Exercise details
Lines that contain the string "scene" are to be copied; leave out all others.

Source excerpt
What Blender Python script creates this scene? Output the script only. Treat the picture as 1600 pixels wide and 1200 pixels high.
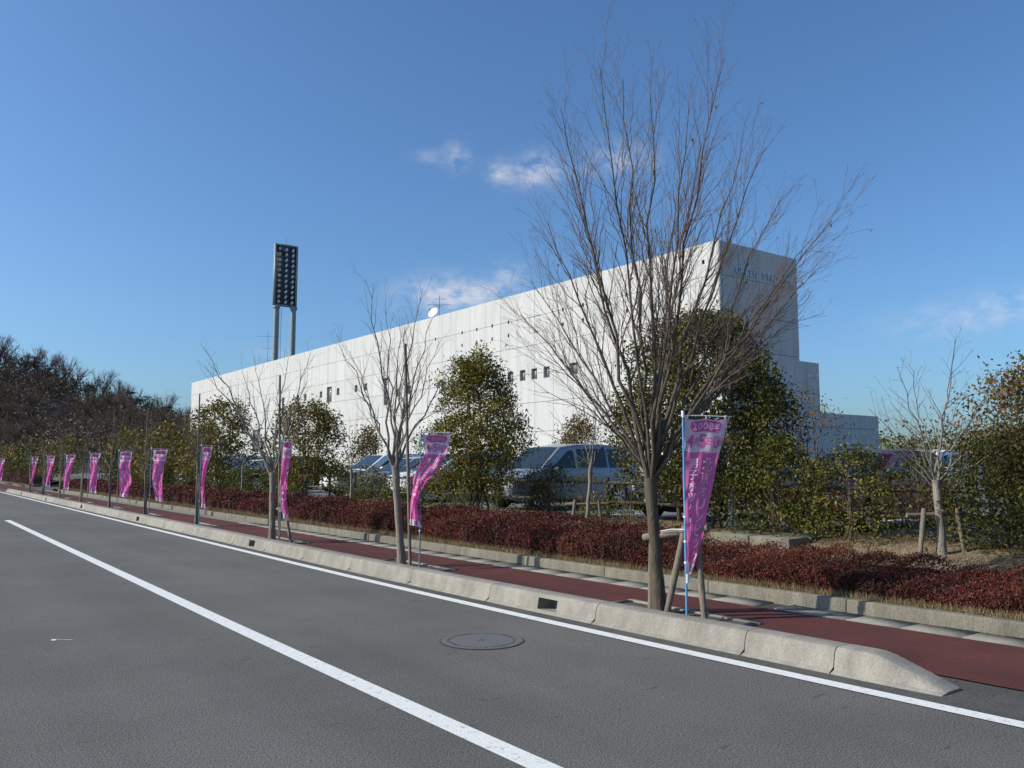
import bpy, bmesh, math, random
import numpy as np
from mathutils import Vector, Matrix

R = math.radians
SC = bpy.context.scene
COL = SC.collection
for o in list(bpy.data.objects):
    bpy.data.objects.remove(o)

# ------------------------------------------------------------------ camera
# world: road runs along +Y, +X is towards the building, camera 1.7 m above the road
cam_d = bpy.data.cameras.new('camera')
cam_d.sensor_width = 36.0
cam_d.lens = 36.0 * 1290.0 / 1600.0
cam_d.clip_end = 5000.0
cam = bpy.data.objects.new('camera', cam_d)
COL.objects.link(cam)
cam.location = (0, 0, 1.7)
cam.rotation_euler = (R(90 + 5.6226), 0, -R(36.865))
SC.camera = cam

# ------------------------------------------------------------------ light
SUN_AZ = -61.0       # degrees from +Y, negative = towards -X
SUN_EL = 33.0
SUN_STRENGTH = 4.7
SKY_STRENGTH = 0.138
SC.view_settings.view_transform = 'Standard'
SC.view_settings.look = 'None'
SC.view_settings.gamma = 1.0
SC.view_settings.exposure = 0.0
SC.view_settings.use_curve_mapping = False

sun_d = bpy.data.lights.new('sun', 'SUN')
sun_d.energy = SUN_STRENGTH
sun_d.angle = R(0.53)
sun_d.color = (1.0, 0.935, 0.83)
sun = bpy.data.objects.new('sun', sun_d)
COL.objects.link(sun)
sun_dir = Vector((math.sin(R(SUN_AZ)) * math.cos(R(SUN_EL)), math.cos(R(SUN_AZ)) * math.cos(R(SUN_EL)), math.sin(R(SUN_EL))))
sun.rotation_euler = sun_dir.to_track_quat('Z', 'Y').to_euler()
sun.location = (-30, 20, 40)

W = bpy.data.worlds.new('World')
SC.world = W
W.use_nodes = True
nt = W.node_tree
nt.nodes.clear()
wout = nt.nodes.new('ShaderNodeOutputWorld')
wbg = nt.nodes.new('ShaderNodeBackground')
sky = nt.nodes.new('ShaderNodeTexSky')
sky.sky_type = 'NISHITA'
sky.sun_disc = False
sky.sun_elevation = R(SUN_EL)
sky.sun_rotation = R(SUN_AZ)
sky.altitude = 0
sky.air_density = 1.0
sky.dust_density = 1.6
sky.ozone_density = 5.0
wbg.inputs['Strength'].default_value = SKY_STRENGTH
tc = nt.nodes.new('ShaderNodeTexCoord')
nrm = nt.nodes.new('ShaderNodeVectorMath'); nrm.operation = 'NORMALIZE'
nt.links.new(tc.outputs['Generated'], nrm.inputs[0])


def wmath(op, a, b=None):
    n = nt.nodes.new('ShaderNodeMath'); n.operation = op
    for i, v in enumerate((a, b)):
        if v is None:
            continue
        if isinstance(v, (int, float)):
            n.inputs[i].default_value = v
        else:
            nt.links.new(v, n.inputs[i])
    return n.outputs[0]


cn = nt.nodes.new('ShaderNodeTexNoise')
cn.inputs['Scale'].default_value = 34
cn.inputs['Detail'].default_value = 6
cn.inputs['Roughness'].default_value = 0.62
cmap = nt.nodes.new('ShaderNodeMapping'); cmap.inputs['Scale'].default_value = (1, 1, 1.7)
nt.links.new(nrm.outputs[0], cmap.inputs[0]); nt.links.new(cmap.outputs[0], cn.inputs['Vector'])
# small fair-weather clouds: azimuth (deg from +Y towards +X), elevation, half-sizes, density
CLOUDS = [(32.9, 21.0, 0.7, .85, .8), (31.0, 20.9, 1.0, 0.4, .35), (36.0, 19.9, .9, .8, .75), (38.9, 20.1, 1.5, .95, 1.0),
          (37.4, 19.9, 1.0, 0.5, .6), (44.5, 20.6, 2.0, 1.0, .7), (32.0, 11.7, 2.8, 1.2, 1.0), (35.0, 11.9, 2.6, 0.8, .75), (36.8, 13.4, 1.1, .7, .7),
          (67.8, 9.2, 4.5, .8, .45), (65, 8.4, 3.0, .6, .25), (71, 9.8, 4.0, .8, .4), (20.5, 7.4, 1.8, .35, .3)]
acc = None
for az, el, sa, se, dn in CLOUDS:
    dv = Vector((math.sin(R(az)) * math.cos(R(el)), math.cos(R(az)) * math.cos(R(el)), math.sin(R(el))))
    ax = Vector((math.cos(R(az)), -math.sin(R(az)), 0)); ay = dv.cross(ax); ay = ay if ay.z > 0 else -ay
    def dot(v):
        n = nt.nodes.new('ShaderNodeVectorMath'); n.operation = 'DOT_PRODUCT'
        nt.links.new(nrm.outputs[0], n.inputs[0]); n.inputs[1].default_value = v
        return n.outputs['Value']
    a = wmath('MULTIPLY', dot(ax), 1 / math.sin(R(sa)))
    b = wmath('MULTIPLY', wmath('SUBTRACT', dot(ay), 0.0), 1 / math.sin(R(se)))
    q = wmath('ADD', wmath('MULTIPLY', a, a), wmath('MULTIPLY', b, b))
    fr = wmath('GREATER_THAN', dot(dv), 0.5)
    g = wmath('MULTIPLY', wmath('MULTIPLY', wmath('EXPONENT', wmath('MULTIPLY', q, -0.9)), fr), dn)
    acc = g if acc is None else wmath('ADD', acc, g)
cl = wmath('MULTIPLY', acc, wmath('MAXIMUM', wmath('MULTIPLY', wmath('SUBTRACT', cn.outputs['Fac'], 0.36), 3.6), 0.0))
cl = wmath('MINIMUM', wmath('MULTIPLY', cl, 0.62), 0.66)
cmix = nt.nodes.new('ShaderNodeMix'); cmix.data_type = 'RGBA'
nt.links.new(cl, cmix.inputs['Factor'])
stint = nt.nodes.new('ShaderNodeVectorMath'); stint.operation = 'MULTIPLY'   # camera's vivid blue
stint.inputs[1].default_value = (.79, 1.0, 1.14)
nt.links.new(sky.outputs[0], stint.inputs[0])
nt.links.new(stint.outputs[0], cmix.inputs['A'])
cmix.inputs['B'].default_value = (5.6, 5.6, 5.9, 1)
nt.links.new(cmix.outputs['Result'], wbg.inputs['Color'])
nt.links.new(wbg.outputs[0], wout.inputs['Surface'])

# ------------------------------------------------------------------ materials
MATS = {}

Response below
What Blender Python script creates this scene? Output the script only. Treat the picture as 1600 pixels wide and 1200 pixels high.
SC = bpy.context.scene